Monday, June 13, 2011

35. Bridging the Gap

Bridging the Gap - How Web 2.0 Can Help Business Education to Foster Organizational Learning
Dr. Ulf Ehlers, University of Duisburg-Essen, and Dr. Dirk Schneckenberg, ESC Rennes School of Business (paper)

The interest in this particular article lies in the idea that Web 2.0 technologies have the "potential to move education from knowledge transfer to competence development" (Page 1), even though the key focus of the topic gravitates around the learning environments of business education.

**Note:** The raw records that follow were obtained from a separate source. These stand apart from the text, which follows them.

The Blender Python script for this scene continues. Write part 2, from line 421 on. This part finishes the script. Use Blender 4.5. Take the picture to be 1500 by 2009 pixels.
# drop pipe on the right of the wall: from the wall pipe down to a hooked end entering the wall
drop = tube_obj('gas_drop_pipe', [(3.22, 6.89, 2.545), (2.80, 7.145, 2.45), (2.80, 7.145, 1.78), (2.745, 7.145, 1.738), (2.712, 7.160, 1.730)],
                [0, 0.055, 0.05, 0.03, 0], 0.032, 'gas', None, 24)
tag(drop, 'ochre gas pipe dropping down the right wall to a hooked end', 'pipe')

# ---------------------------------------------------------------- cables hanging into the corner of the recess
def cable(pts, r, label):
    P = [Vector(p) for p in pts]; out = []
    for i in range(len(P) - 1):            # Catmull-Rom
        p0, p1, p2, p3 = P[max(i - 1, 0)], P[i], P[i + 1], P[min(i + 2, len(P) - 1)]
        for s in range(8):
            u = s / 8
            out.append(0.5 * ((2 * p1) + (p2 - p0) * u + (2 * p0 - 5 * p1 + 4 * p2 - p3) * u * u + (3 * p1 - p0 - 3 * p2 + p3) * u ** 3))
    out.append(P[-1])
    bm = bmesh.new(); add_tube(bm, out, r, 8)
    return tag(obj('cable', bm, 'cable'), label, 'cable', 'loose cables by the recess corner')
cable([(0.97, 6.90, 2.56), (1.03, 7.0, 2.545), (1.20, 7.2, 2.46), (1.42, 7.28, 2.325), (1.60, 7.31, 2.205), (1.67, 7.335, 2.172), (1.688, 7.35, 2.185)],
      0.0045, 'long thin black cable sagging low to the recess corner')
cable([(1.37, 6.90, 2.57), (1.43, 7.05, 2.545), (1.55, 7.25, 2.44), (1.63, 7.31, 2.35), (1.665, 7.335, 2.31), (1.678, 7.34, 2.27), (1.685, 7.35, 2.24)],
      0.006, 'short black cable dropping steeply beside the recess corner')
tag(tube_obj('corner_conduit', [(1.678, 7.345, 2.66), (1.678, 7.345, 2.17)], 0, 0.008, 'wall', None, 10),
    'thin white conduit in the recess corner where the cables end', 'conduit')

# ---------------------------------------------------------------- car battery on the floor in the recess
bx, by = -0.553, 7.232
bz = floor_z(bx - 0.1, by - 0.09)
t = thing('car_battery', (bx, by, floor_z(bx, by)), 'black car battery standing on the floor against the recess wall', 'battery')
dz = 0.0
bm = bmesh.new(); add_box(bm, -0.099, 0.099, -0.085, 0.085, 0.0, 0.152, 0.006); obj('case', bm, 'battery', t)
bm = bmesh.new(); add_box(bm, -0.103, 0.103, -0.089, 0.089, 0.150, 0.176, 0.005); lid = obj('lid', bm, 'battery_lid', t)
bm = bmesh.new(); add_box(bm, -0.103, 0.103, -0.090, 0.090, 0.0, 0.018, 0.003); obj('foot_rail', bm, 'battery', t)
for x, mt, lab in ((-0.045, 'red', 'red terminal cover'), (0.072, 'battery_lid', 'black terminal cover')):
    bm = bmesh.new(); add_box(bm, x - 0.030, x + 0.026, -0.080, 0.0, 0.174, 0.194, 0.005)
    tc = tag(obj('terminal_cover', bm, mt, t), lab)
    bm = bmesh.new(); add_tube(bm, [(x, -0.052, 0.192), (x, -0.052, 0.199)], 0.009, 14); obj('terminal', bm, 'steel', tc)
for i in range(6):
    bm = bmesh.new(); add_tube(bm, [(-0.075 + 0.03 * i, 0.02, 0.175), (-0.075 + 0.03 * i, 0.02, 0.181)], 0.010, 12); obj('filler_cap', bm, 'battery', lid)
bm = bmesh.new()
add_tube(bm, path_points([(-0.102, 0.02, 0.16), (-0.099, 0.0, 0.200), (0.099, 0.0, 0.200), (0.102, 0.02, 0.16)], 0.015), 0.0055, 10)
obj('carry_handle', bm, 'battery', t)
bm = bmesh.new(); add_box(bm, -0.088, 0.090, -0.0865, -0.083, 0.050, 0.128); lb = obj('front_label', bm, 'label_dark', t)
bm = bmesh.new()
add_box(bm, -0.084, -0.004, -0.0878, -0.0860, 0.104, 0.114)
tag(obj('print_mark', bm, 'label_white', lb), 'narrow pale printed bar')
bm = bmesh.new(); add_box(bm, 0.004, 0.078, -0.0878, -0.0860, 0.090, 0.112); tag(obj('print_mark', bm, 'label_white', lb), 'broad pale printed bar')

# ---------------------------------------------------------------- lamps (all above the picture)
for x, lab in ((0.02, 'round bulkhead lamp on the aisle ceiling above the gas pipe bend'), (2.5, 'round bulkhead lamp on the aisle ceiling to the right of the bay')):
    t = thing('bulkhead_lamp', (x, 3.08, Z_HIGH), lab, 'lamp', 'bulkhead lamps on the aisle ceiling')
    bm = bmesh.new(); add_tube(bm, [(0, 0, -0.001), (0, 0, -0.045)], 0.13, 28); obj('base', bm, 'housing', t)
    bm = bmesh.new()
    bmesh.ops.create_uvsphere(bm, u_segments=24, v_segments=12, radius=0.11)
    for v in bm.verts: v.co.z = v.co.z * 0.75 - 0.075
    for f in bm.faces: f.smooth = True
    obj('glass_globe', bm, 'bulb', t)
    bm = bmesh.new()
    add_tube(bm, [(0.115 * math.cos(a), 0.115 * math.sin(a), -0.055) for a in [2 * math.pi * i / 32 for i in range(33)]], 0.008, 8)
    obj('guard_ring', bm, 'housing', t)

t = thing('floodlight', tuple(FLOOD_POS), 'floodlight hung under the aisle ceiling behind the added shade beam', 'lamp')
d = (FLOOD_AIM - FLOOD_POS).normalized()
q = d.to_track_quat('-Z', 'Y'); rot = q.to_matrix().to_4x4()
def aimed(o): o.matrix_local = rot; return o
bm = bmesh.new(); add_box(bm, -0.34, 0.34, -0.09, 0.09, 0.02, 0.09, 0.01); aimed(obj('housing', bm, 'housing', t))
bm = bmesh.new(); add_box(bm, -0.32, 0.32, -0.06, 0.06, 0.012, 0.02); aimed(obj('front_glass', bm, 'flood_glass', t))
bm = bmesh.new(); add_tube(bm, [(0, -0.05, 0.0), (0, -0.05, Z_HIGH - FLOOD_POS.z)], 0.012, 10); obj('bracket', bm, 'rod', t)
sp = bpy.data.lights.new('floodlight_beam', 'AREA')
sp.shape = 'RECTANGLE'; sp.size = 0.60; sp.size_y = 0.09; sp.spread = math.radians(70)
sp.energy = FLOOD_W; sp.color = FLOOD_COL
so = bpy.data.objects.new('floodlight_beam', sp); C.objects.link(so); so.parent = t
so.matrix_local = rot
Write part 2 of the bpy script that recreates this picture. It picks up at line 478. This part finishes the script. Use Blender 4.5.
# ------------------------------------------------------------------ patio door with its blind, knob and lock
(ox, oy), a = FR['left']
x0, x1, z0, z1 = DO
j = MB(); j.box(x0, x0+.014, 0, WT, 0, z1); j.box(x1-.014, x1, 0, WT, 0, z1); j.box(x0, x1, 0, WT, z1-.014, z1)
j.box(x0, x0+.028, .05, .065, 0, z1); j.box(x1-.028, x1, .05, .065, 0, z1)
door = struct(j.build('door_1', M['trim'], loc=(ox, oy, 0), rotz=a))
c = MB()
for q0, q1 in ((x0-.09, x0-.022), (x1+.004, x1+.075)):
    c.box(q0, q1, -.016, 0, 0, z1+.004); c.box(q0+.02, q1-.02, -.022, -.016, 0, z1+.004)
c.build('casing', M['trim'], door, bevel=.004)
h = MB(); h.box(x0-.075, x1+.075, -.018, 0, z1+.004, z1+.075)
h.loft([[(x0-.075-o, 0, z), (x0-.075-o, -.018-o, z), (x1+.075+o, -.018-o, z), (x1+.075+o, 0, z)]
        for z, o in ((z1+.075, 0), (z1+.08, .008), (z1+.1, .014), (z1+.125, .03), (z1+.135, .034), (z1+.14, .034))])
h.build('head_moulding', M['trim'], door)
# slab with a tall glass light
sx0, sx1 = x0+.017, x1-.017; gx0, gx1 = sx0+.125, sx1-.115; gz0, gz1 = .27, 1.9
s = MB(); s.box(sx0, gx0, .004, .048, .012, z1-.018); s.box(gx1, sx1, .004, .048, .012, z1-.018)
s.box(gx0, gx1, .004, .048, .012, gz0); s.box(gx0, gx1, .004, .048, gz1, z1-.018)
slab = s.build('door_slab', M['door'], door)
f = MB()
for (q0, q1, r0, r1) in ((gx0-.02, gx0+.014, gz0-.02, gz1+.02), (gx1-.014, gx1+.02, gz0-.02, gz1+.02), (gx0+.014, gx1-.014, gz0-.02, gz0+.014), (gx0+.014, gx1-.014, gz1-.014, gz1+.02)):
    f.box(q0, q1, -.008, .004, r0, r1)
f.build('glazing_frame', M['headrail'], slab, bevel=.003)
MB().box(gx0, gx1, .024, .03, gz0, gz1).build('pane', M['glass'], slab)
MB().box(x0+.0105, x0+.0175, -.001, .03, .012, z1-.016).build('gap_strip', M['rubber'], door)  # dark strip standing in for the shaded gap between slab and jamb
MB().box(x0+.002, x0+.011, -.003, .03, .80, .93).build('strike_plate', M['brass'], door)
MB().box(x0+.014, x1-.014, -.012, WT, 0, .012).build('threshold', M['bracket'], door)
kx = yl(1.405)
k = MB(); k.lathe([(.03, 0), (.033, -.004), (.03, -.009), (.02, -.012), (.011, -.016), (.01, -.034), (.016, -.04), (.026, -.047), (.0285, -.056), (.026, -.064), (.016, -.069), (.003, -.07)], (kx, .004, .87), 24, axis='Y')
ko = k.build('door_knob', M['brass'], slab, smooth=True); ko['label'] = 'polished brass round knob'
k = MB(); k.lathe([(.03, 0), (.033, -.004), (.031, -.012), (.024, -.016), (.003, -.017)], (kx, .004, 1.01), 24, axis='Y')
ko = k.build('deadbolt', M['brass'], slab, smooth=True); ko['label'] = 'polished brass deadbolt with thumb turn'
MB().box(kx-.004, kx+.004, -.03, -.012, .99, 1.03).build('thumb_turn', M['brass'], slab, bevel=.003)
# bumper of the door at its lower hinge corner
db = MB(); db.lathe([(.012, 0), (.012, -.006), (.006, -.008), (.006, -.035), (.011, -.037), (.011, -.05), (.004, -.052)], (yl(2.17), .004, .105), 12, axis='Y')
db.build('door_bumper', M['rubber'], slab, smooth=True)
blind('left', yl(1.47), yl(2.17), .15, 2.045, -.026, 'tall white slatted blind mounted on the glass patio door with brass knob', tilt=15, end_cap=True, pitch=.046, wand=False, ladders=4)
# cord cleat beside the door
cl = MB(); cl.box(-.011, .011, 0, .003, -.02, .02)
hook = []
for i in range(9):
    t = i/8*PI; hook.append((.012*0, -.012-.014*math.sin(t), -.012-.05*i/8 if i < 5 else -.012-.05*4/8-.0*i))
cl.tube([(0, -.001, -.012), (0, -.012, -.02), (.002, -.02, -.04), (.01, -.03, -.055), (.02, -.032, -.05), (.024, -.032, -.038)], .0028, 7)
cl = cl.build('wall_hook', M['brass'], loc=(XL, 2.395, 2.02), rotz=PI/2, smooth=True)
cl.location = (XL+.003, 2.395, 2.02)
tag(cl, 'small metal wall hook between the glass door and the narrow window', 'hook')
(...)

I believe it worthwhile as some really concrete and important elements are included and can be easily transferred between the article and education and ESL education in specific. Some key points follow:


  1. Even though Web 2.0 technologies abound in the world of the Internet their systematic use and full integration in educational settings remains marginal and sporadic - reasons for this situations often remain unknown or hard to pinpoint. (page 2)
  2. The element of reflection in intentional use and following the use of Web 2.0 technologies is suggested as a crucial step to achieve a better implementation and use of these technologies in the education field.
  3. A nice definition is given to qualifications (descriptive educational learning objectives taught in courses - page 3) and competences (dispositional abilities to efficiently act in complex situations - page 3). Both require what the article calls: active learning and experience making situations. These appear to be highly transferable / desirable settings in any educational endeavour, and specifically to ESL settings. 
  4. Another key definition is the use of "unstable character of learning"
One important aspect of the role of learning in competence development is the unstable character of the learning process. Learning is sparked and initiated through a state of irritation, which is caused by action that takes place in an unstable, non-routinised and complex context. In this unfamiliar and complex context, the effect of individual or collective action is not predictable, as any experience on the effect of action is lacking.

This idea of instability can truly be supported by interactive web technologies, where the nature of learning is based on the discussion and collaboration, the sharing of findings, the prompting of questions and building of knowledge in the true constructivist sense. Nothing is written in stone, and information is used for specific and often complex needs, like the often mentioned "wicked problem".

In the competence based learning the learner has to be "active and participative" (page 4). Nothing new here. What the article then moves on to describe is a specific case study to support the idea of reflective learning.

The nature of tools such as blogs are innately conducive to the idea of reflecting while sharing and opening doors (through comments and other posts) to extend ideas to wider horizons. Tools such as wikis elicit collaboration in virtual settings that remain solidly valuable for synchronous and asynchronous communication, and can still promote reflection by tracking history settings and changes over time.

It seems, as the article states at the beginning, that the tools are there - however their effective and steady use in the education field remains mysteriously low.